‘A Socialist Romance’
Edith Lanchester was abducted and committed on 25 October 1895, causing a national outcry.
In the autumn of 1895 Edith Lanchester was 24. Born into a middle-class family, she had studied at the Birkbeck Institute and worked as a City clerk. She was also already a seasoned socialist campaigner; her ringing voice, it was said, could command the attention of the most hostile of crowds.
It was through the Battersea branch of the Social Democratic Federation that she met a factory worker named James Sullivan. They opposed the institution of marriage and planned, in the phraseology of the day, to start housekeeping together.
On 25 October she was eating breakfast at her lodgings in Battersea when her father burst in, accompanied by three of her brothers and Dr Fielding Blandford, one of the country’s leading mental health experts.
Blandford asked her if she would agree to marry Sullivan. Lanchester refused. ‘I object on principle to becoming the chattel of any man’, she said. After half an hour’s argument, Blandford left the room. ‘Dear, dear, I can do nothing with her’, he told her father.
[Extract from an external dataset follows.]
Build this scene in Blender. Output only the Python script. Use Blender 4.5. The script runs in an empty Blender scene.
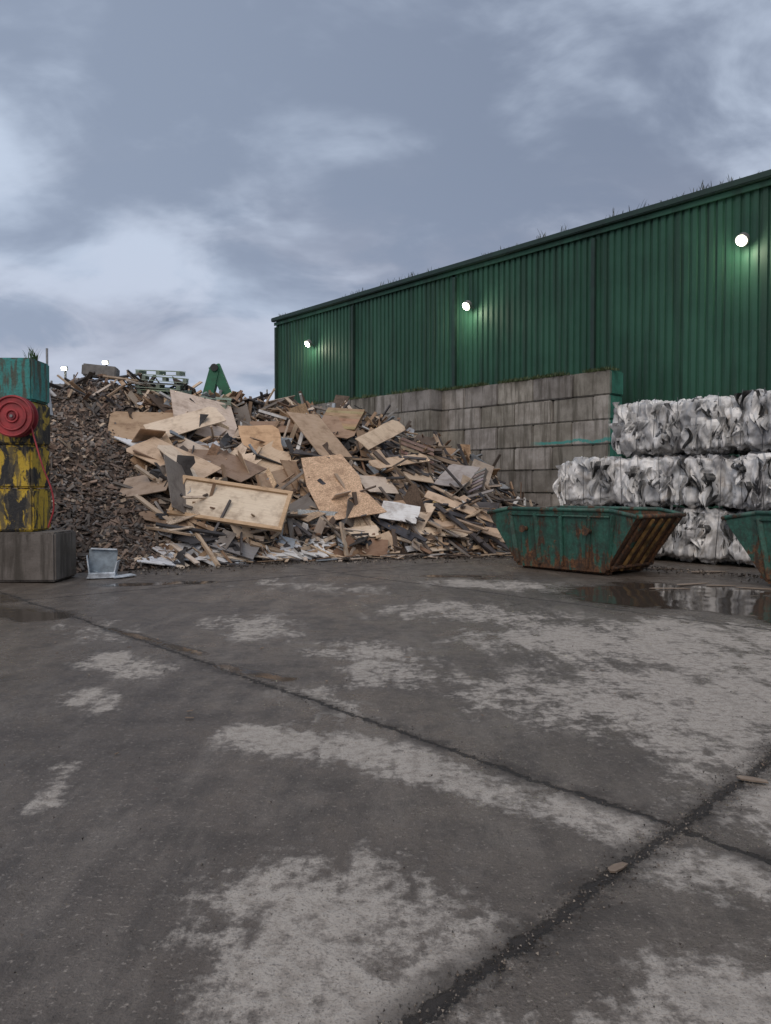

Suddenly Lanchester’s brothers seized her, tied her hands together and dragged her screaming out of the house and into a waiting carriage. Her destination was the Priory in Roehampton, then a private lunatic asylum. Blandford had arrived with committal papers completed and signed.
The abduction caused a national outcry. Most newspapers, under headlines such as ‘A Socialist Romance’, were sympathetic. Even those who thought Edith foolish were appalled at the abuse of the lunacy laws. The Marquess of Queensbury wrote to offer advice and financial support.
Blandford defended his actions. ‘If she had said that she contemplated suicide a certificate might have been signed without question’, he wrote. ‘I was equally justified in signing one when she expressed her determination to commit this social suicide.’
Lanchester was released after four days. What cause of insanity had Blandford given on the committal papers? ‘Over-education’, reportedly. Her father, writing to The Times to defend his actions, claimed she was ‘not of sound mind [due to] the effects of over-study’. She never spoke to him again.